Over time, the soil sinks in raised beds. Fall is the perfect time to build it up again so that next year’s vegetables will be able to grow deeper, stronger root systems. If you can see more than two inches of the frames of your beds, you’ll want to add some loam as well as some compost. If there is less than two inches showing, you could apply just an inch of compost over the surface. Compost and loam can be put right on top of any remaining organic mulch.

If your vegetable garden is in the ground, you can refresh the soil with compost by spreading an inch or two over the surface.

The soil in these beds has sunken down a good six inches over time. Fall is the perfect season for putting more loam and compost in raised beds so that they are ready to plant next spring.
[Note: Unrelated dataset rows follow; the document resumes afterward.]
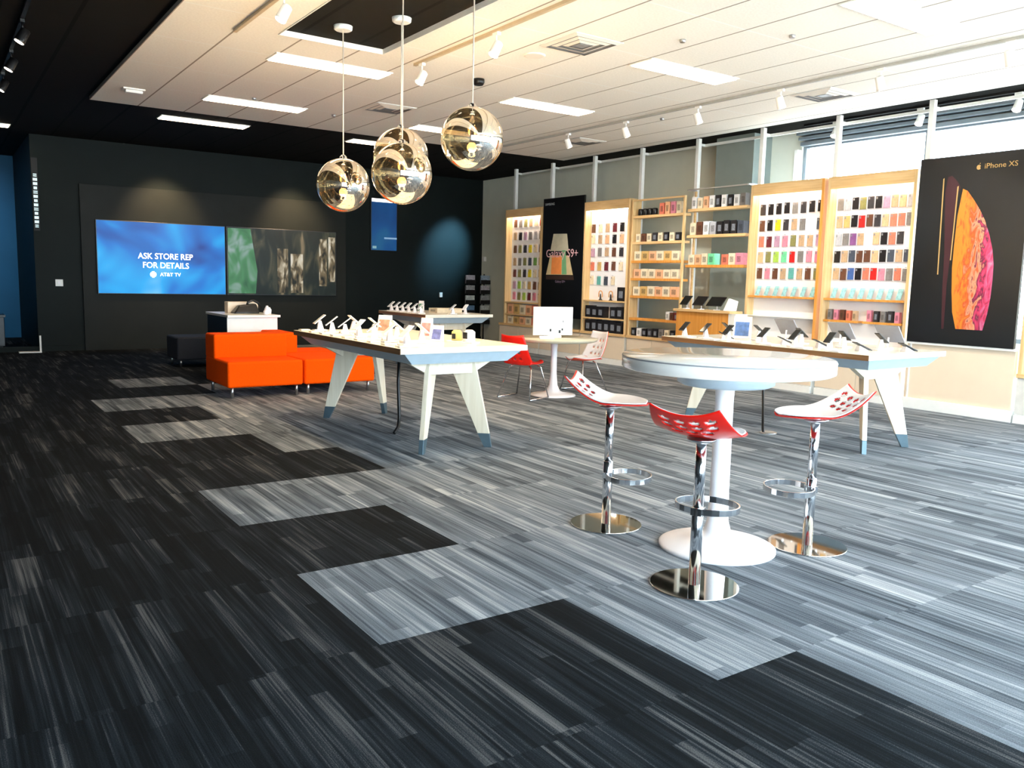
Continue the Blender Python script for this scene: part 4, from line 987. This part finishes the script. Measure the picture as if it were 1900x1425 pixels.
def jam_chair(rz, loc, label, outer, inner):
    t = empty('shell_chair', loc, rz, label, 'chair', 'shell chairs at the low round table')
    N = 26; vs = []; fs = []
    prof = []   # side profile: front lip -> seat -> back
    for k in range(N+1):
        s = k/N
        if s < .5: x = .24-.44*(s/.5)*.95; z = .46-.02*math.sin(s/.5*PI); 
        else:
            q = (s-.5)/.5; x = -.178-.11*q-.07*math.sin(q*PI/2); z = .46+.39*q**1.25
        prof.append((x,z,s))
    M2 = 20; holes = []
    for x,z,s in prof:
        for j in range(M2+1):
            v = -1+2*j/M2; w = .22*(1-.10*abs(s-.5)*2) if s < .5 else .22*(1-.22*((s-.5)/.5)**2)
            if s < .15: w *= math.sqrt(max(.2,1-((.15-s)/.17)**2))
            curl = .035*v*v*(1.0 if s < .5 else .4)
            vs.append((x+ (.05*v*v if s > .5 else 0), w*v, z+curl))
    for i in range(N):
        for j in range(M2):
            s = (i+.5)/N
            if s > .62 and s < .93 and i % 3 == 1 and j % 4 in (1,2) and 2 < j < M2-3: continue
            fs.append((i*(M2+1)+j, (i+1)*(M2+1)+j, (i+1)*(M2+1)+j+1, i*(M2+1)+j+1))
    for nm, dz, m_ in (('seat_shell', 0, outer), ('seat_lining', .012, inner)):
        me = bpy.data.meshes.new(nm); me.from_pydata([(x+ (dz if z > .5 else 0),y,z+(dz if z <= .5 else 0)) for x,y,z in vs], [], fs); me.update(); me.materials.append(m_)
        for p in me.polygons: p.use_smooth = True
        o = bpy.data.objects.new(nm, me); COL.objects.link(o); o.parent = t
        so = o.modifiers.new('solid','SOLIDIFY'); so.thickness = .008; so.offset = 0
    for s in (-1,1):
        MB().tube([(.2,s*.26,.012),(-.25,s*.26,.012)], .011, 10).build('runner', M_chrome, t)
        for x0, x1 in ((.13,.2),(-.1,-.25)): MB().tube([(x0*.8,s*.13,.44),(x0,s*.17,.42),(x1,s*.26,.012)], .010, 10).build('leg', M_chrome, t)
    return t
jam_chair(math.radians(20), (6.47,9.0,0), 'bright red shell chair with chrome legs left of the low table', M_red, M_red)
jam_chair(math.radians(178), (7.66,9.22,0), 'white lined shell chair with orange-red back right of the low table', mat('orange_red_plastic', (240,90,60), .3), M_wplast)
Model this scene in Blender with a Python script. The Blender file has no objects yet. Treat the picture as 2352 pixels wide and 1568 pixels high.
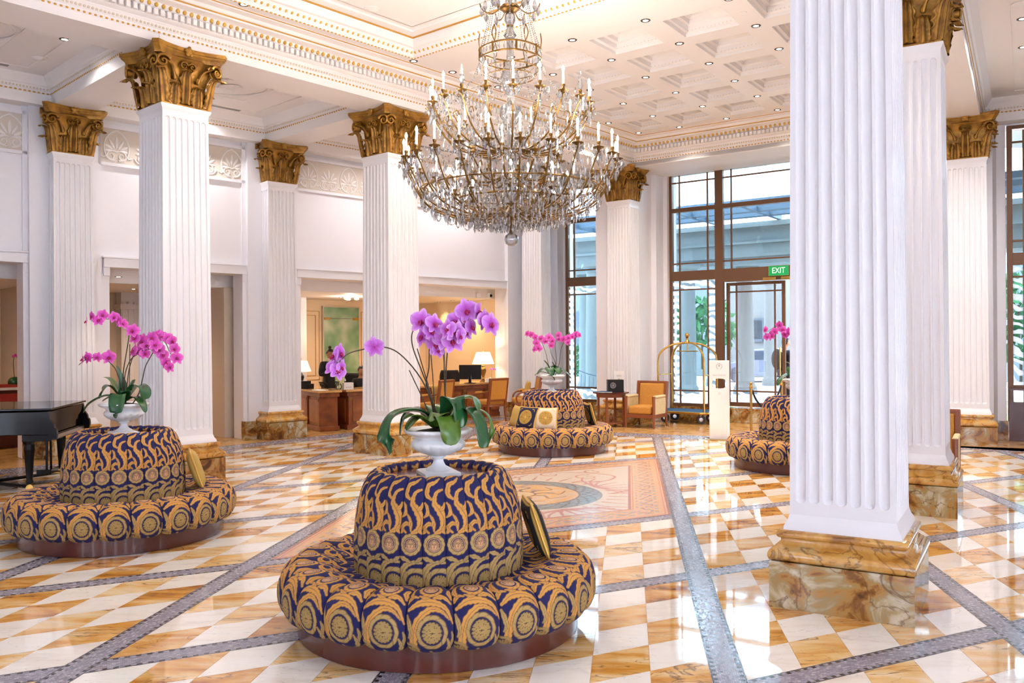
import bpy, math, random
import numpy as np
from mathutils import Vector, Matrix, Euler
from mathutils.geometry import tessellate_polygon
random.seed(7); np.random.seed(7)
R = math.radians; PI = math.pi; sin = math.sin; cos = math.cos
C = bpy.context.scene.collection
SC = bpy.context.scene
# ---------------------------------------------------------------- camera, sky, exposure
FPX = 1960.0; HC = 1.75; RL = 0.0064
cam = bpy.data.cameras.new('camera'); cam.sensor_width = 36.0; cam.lens = 36.0*FPX/2352
cam.clip_start = .05; cam.clip_end = 400
camo = bpy.data.objects.new('camera', cam); C.objects.link(camo)
cr, sr = math.cos(RL), math.sin(RL)
camo.matrix_world = Matrix(((cr, sr, 0, 0), (0, 0, -1, 0), (-sr, cr, 0, HC), (0, 0, 0, 1)))
SC.camera = camo
SC.view_settings.view_transform = 'Standard'; SC.view_settings.look = 'None'
SC.view_settings.gamma = 1.0; SC.view_settings.use_curve_mapping = False
SC.view_settings.exposure = EXPOSURE = 0.93
w = bpy.data.worlds.new('sky'); SC.world = w; w.use_nodes = True
bg = w.node_tree.nodes['Background']; bg.inputs[0].default_value = (.76, .845, 1.0, 1); bg.inputs[1].default_value = 5.0
try:
    SC.cycles.use_denoising = True; SC.cycles.max_bounces = 5; SC.cycles.diffuse_bounces = 3; SC.cycles.glossy_bounces = 2; SC.cycles.use_adaptive_sampling = True; SC.cycles.adaptive_threshold = .16; SC.cycles.adaptive_min_samples = 10
    SC.cycles.transmission_bounces = 2; SC.cycles.transparent_max_bounces = 8; SC.cycles.sample_clamp_indirect = 6
    SC.cycles.caustics_reflective = False; SC.cycles.caustics_refractive = False
except Exception: pass
def lamp(name, kind, loc, energy, color, size=.1, spot=None, rot=(0, 0, 0), blend=.6):
    l = bpy.data.lights.new(name, kind); l.energy = energy; l.color = color
    if kind == 'AREA': l.size = size
    elif kind != 'SUN': l.shadow_soft_size = size
    if spot: l.spot_size = spot; l.spot_blend = blend
    o = bpy.data.objects.new(name, l); C.objects.link(o); o.location = loc; o.rotation_euler = rot
    return o
WARM = (1.0, .86, .72); NEUT = (1.0, .93, .90); WARM2 = (1.0, .70, .42)

# ---------------------------------------------------------------- pixel helpers (a photo point at a known distance or height)
def lv(x, y):
    dx = x-1176; dy = y-784
    return dx-RL*dy, dy+RL*dx
def gz(x, y, z=0.0):
    dx, dy = lv(x, y); Y = (HC-z)*FPX/dy
    return Vector((dx/FPX*Y, Y, z))
def gy(x, y, Y):
    dx, dy = lv(x, y)
    return Vector((dx/FPX*Y, Y, HC-dy/FPX*Y))

# ---------------------------------------------------------------- materials
MATS = {}
def newmat(name):
    m = bpy.data.materials.new(name); m.use_nodes = True
    MATS[name] = m
    return m, m.node_tree.nodes, m.node_tree.links, m.node_tree.nodes['Principled BSDF']
def col4(c): return (c[0], c[1], c[2], 1)
def simple(name, c, rough=.5, metal=0.0, coat=0.0, emit=None, es=0.0, spec=.5, noise=0.0, nscale=8.0, bump=0.0, bscale=60.0, c2=None):
    m, N, L, P = newmat(name)
    P.inputs['Base Color'].default_value = col4(c); P.inputs['Roughness'].default_value = rough
    P.inputs['Metallic'].default_value = metal; P.inputs['Coat Weight'].default_value = coat
    P.inputs['Specular IOR Level'].default_value = spec
    if emit: P.inputs['Emission Color'].default_value = col4(emit); P.inputs['Emission Strength'].default_value = es
    tc = None
    if noise > 0 or c2:
        tc = N.new('ShaderNodeTexCoord'); nt = N.new('ShaderNodeTexNoise'); nt.inputs['Scale'].default_value = nscale; nt.inputs['Detail'].default_value = 5
        L.new(tc.outputs['Object'], nt.inputs['Vector'])
        mx = N.new('ShaderNodeMix'); mx.data_type = 'RGBA'
        cr_ = N.new('ShaderNodeValToRGB'); cr_.color_ramp.elements[0].position = .35; cr_.color_ramp.elements[1].position = .68
        L.new(nt.outputs[0], cr_.inputs[0])
        cc = c2 or tuple(x*(1-noise) for x in c)
        mx.inputs[6].default_value = col4(c); mx.inputs[7].default_value = col4(cc)
        L.new(cr_.outputs[0], mx.inputs[0]); L.new(mx.outputs[2], P.inputs['Base Color'])
    if bump > 0:
        if tc is None: tc = N.new('ShaderNodeTexCoord')
        nb = N.new('ShaderNodeTexNoise'); nb.inputs['Scale'].default_value = bscale; nb.inputs['Detail'].default_value = 3
        L.new(tc.outputs['Object'], nb.inputs['Vector'])
        bp = N.new('ShaderNodeBump'); bp.inputs['Strength'].default_value = bump; bp.inputs['Distance'].default_value = .01
        L.new(nb.outputs[0], bp.inputs['Height']); L.new(bp.outputs[0], P.inputs['Normal'])
    return m
def ramp(N, stops):
    r = N.new('ShaderNodeValToRGB'); e = r.color_ramp.elements
    while len(e) < len(stops): e.new(.5)
    for k, (p, c) in enumerate(stops): e[k].position = p; e[k].color = col4(c)
    return r
def mathn(N, L, op, a, b=None, c=None):
    n = N.new('ShaderNodeMath'); n.operation = op
    for k, x in enumerate((a, b, c)):
        if x is None: continue
        if isinstance(x, (int, float)): n.inputs[k].default_value = x
        else: L.new(x, n.inputs[k])
    return n.outputs[0]
def mixc(N, L, f, a, b):
    n = N.new('ShaderNodeMix'); n.data_type = 'RGBA'
    for i, x in ((0, f), (6, a), (7, b)):
        if isinstance(x, (int, float)): n.inputs[i].default_value = x
        elif isinstance(x, tuple): n.inputs[i].default_value = col4(x)
        else: L.new(x, n.inputs[i])
    return n.outputs[2]

simple('wall_paint', (.85, .84, .89), .55)
simple('column_paint', (.82, .81, .85), .30)
simple('ceiling_paint', (.88, .85, .85), .6)
simple('coffer_paint', (.84, .75, .68), .6)
simple('ornament_cream', (.80, .71, .58), .6, noise=.25, nscale=70, bump=.5, bscale=90)
simple('frieze_ground', (.68, .61, .54), .65)
simple('relief_white', (.82, .78, .76), .5)
simple('gold_line', (.62, .33, .06), .35, .5)
simple('gold_egg', (.70, .42, .09), .35, .45)
simple('room_cream', (.88, .70, .47), .6)
simple('room_beige', (.66, .55, .44), .65)
def capital_gold():
    m, N, L, P = newmat('capital_gold')
    tc = N.new('ShaderNodeTexCoord'); nt = N.new('ShaderNodeTexNoise'); nt.inputs['Scale'].default_value = 8; nt.inputs['Detail'].default_value = 5; L.new(tc.outputs['Object'], nt.inputs['Vector'])
    a = ramp(N, [(.32, (.22, .10, .018)), (.62, (.47, .235, .035))]); L.new(nt.outputs[0], a.inputs[0])
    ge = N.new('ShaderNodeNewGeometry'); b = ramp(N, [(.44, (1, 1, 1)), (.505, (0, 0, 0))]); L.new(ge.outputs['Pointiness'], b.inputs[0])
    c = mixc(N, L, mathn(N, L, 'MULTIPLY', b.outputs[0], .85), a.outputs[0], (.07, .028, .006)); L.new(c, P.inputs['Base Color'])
    P.inputs['Roughness'].default_value = .38; P.inputs['Metallic'].default_value = .5
    nb = N.new('ShaderNodeTexNoise'); nb.inputs['Scale'].default_value = 40; L.new(tc.outputs['Object'], nb.inputs['Vector']); bp = N.new('ShaderNodeBump'); bp.inputs['Strength'].default_value = .4; bp.inputs['Distance'].default_value = .008; L.new(nb.outputs[0], bp.inputs['Height']); L.new(bp.outputs[0], P.inputs['Normal'])

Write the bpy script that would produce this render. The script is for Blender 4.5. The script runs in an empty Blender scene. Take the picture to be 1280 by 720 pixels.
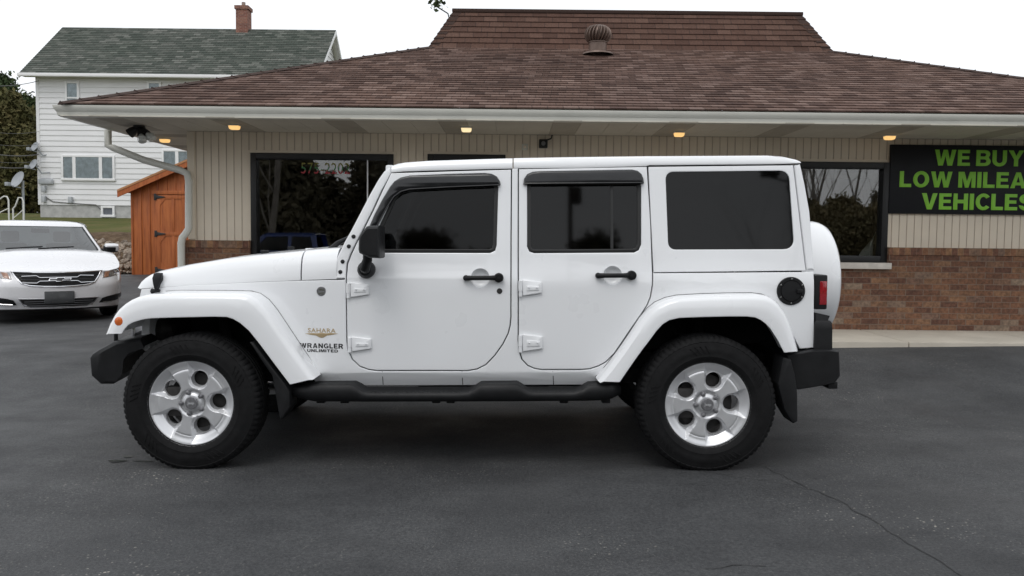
import bpy, bmesh, math, random
from mathutils import Vector, Matrix, noise as mnoise
from mathutils.geometry import tessellate_polygon
random.seed(7)
sc = bpy.context.scene
COL = sc.collection
PI = math.pi

# ------------------------------------------------------------------ camera, sky, sun, exposure
F_PX = 1029.0
CAM = Vector((0, 0, 1.336))
PITCH, ROLL = math.radians(3.34), math.radians(0.6)
cam_d = bpy.data.cameras.new('camera'); cam = bpy.data.objects.new('camera', cam_d); COL.objects.link(cam)
R_CAM = Matrix.Rotation(PI/2 - PITCH, 3, 'X') @ Matrix.Rotation(ROLL, 3, 'Z')
cam.location = CAM; cam.rotation_euler = R_CAM.to_euler()
cam_d.sensor_width = 36.0; cam_d.lens = F_PX/1280*36; cam_d.clip_end = 2000; cam_d.clip_start = 0.05
sc.camera = cam
sc.render.resolution_x, sc.render.resolution_y = 1024, 576

SUN_EL, SUN_AZ = math.radians(58), math.radians(200)     # high, behind the viewer
w = bpy.data.worlds.new('World'); sc.world = w; w.use_nodes = True
nt = w.node_tree; nt.nodes.clear()
out = nt.nodes.new('ShaderNodeOutputWorld'); bg = nt.nodes.new('ShaderNodeBackground')
sky = nt.nodes.new('ShaderNodeTexSky'); sky.sky_type = 'NISHITA'; sky.sun_disc = False
sky.sun_elevation = SUN_EL; sky.sun_rotation = SUN_AZ; sky.dust_density = 4
hs = nt.nodes.new('ShaderNodeHueSaturation'); hs.inputs['Saturation'].default_value = 0.2
mx = nt.nodes.new('ShaderNodeMixRGB'); mx.inputs[0].default_value = 0.8
# cloud deck: softly mottled pale grey
tc = nt.nodes.new('ShaderNodeTexCoord'); mp = nt.nodes.new('ShaderNodeMapping'); mp.inputs['Scale'].default_value = (1.2, 1.2, 5)
nz = nt.nodes.new('ShaderNodeTexNoise'); nz.inputs['Scale'].default_value = 2.2; nz.inputs['Detail'].default_value = 6
rp = nt.nodes.new('ShaderNodeValToRGB')
rp.color_ramp.elements[0].position = .3; rp.color_ramp.elements[0].color = (10.4, 10.8, 11.3, 1)
rp.color_ramp.elements[1].position = .7; rp.color_ramp.elements[1].color = (11.7, 12.0, 12.4, 1)
nt.links.new(tc.outputs['Generated'], mp.inputs[0]); nt.links.new(mp.outputs[0], nz.inputs['Vector'])
nt.links.new(nz.outputs['Fac'], rp.inputs[0])
nt.links.new(sky.outputs[0], hs.inputs['Color']); nt.links.new(hs.outputs[0], mx.inputs[1]); nt.links.new(rp.outputs[0], mx.inputs[2])
nt.links.new(mx.outputs[0], bg.inputs[0]); bg.inputs[1].default_value = 0.13; nt.links.new(bg.outputs[0], out.inputs[0])
sun_d = bpy.data.lights.new('sun', 'SUN'); sun_d.energy = 0.9; sun_d.angle = math.radians(25); sun_d.color = (1, .97, .93)
sun = bpy.data.objects.new('sun', sun_d); COL.objects.link(sun)
sun.rotation_euler = (PI/2 - SUN_EL, 0, math.radians(-20)); sun.location = (0, -10, 20)
sc.view_settings.view_transform = 'Standard'; sc.view_settings.look = 'None'
sc.view_settings.exposure = -0.22; sc.view_settings.gamma = 1

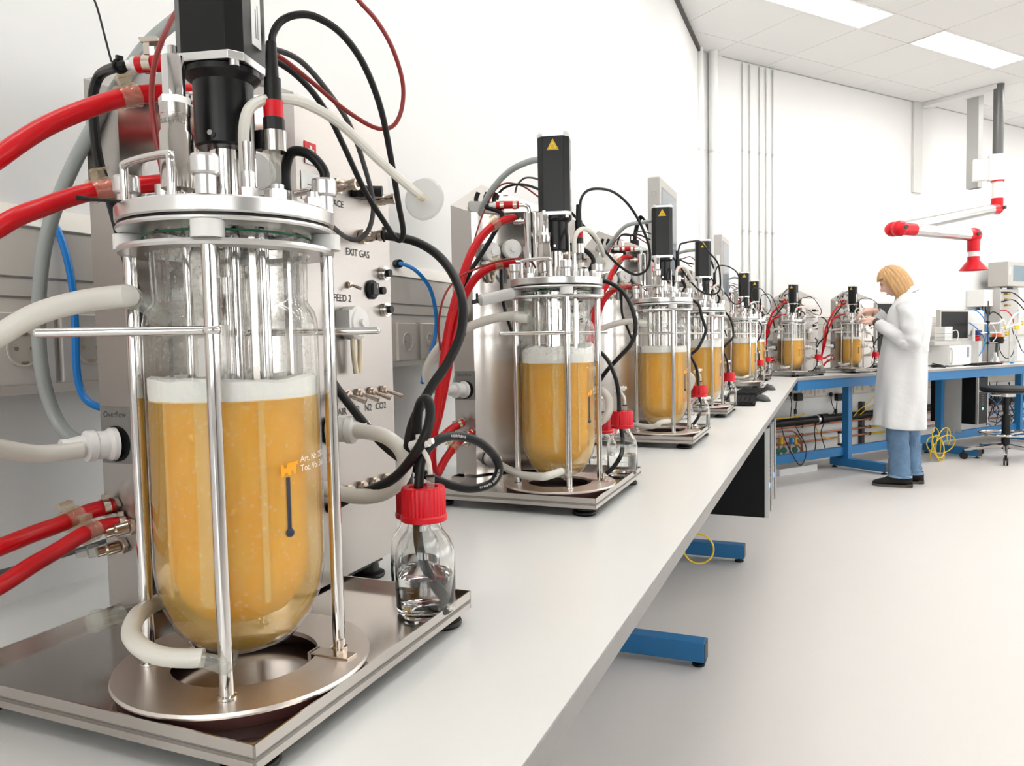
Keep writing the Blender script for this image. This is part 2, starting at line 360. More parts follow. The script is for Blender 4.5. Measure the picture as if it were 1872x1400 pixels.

After replenishing soil, it’s time to plant garlic!

October is the time to plant garlic on Cape Cod. Be sure to separate the cloves from the seed heads, and plant them individually. Dig a trench about three inches deep with a hoe, and place the cloves pointy side up in that trench. Space the cloves at least six inches apart. These will start to develop roots right away, and will usually sprout in November or December. Do not worry about those small green sprouts; the garlic plants will be fine through the winter. You do not have to protect garlic plants with mulch on Cape Cod, but you can place some Mainely Mulch (bagged, chopped hay) on the surface of the soil if you wish.

Separate the cloves off of the head of seed garlic and plant them 3″ deep and 6″ apart.

Do I need to plant a cover crop in my vegetable garden?

Cover crops are something that are very useful for farmers and large fields. They prevent the tilled soil from blowing away, and in the spring they are plowed under to act as a “green manure.” But home gardens are small enough so that this practice isn’t necessary. Home gardens are more easily amended with compost and composted manure, plus many are mulched with organic materials such as hay, seaweed or pine needles. Those mulches break down and feed the soil, whether they are left in place with the no-till methods or turned under in the spring.

You can also chop up the leaves that fall in your yard with a lawn mower and spread this on top of your vegetable garden. This can either be turned into the soil in the spring, or left as a mulch and just moved aside for planting.

Winter cover crops don’t hurt for home gardens, but know that they do need to be plowed under or turned using a tiller or shovel early in the spring.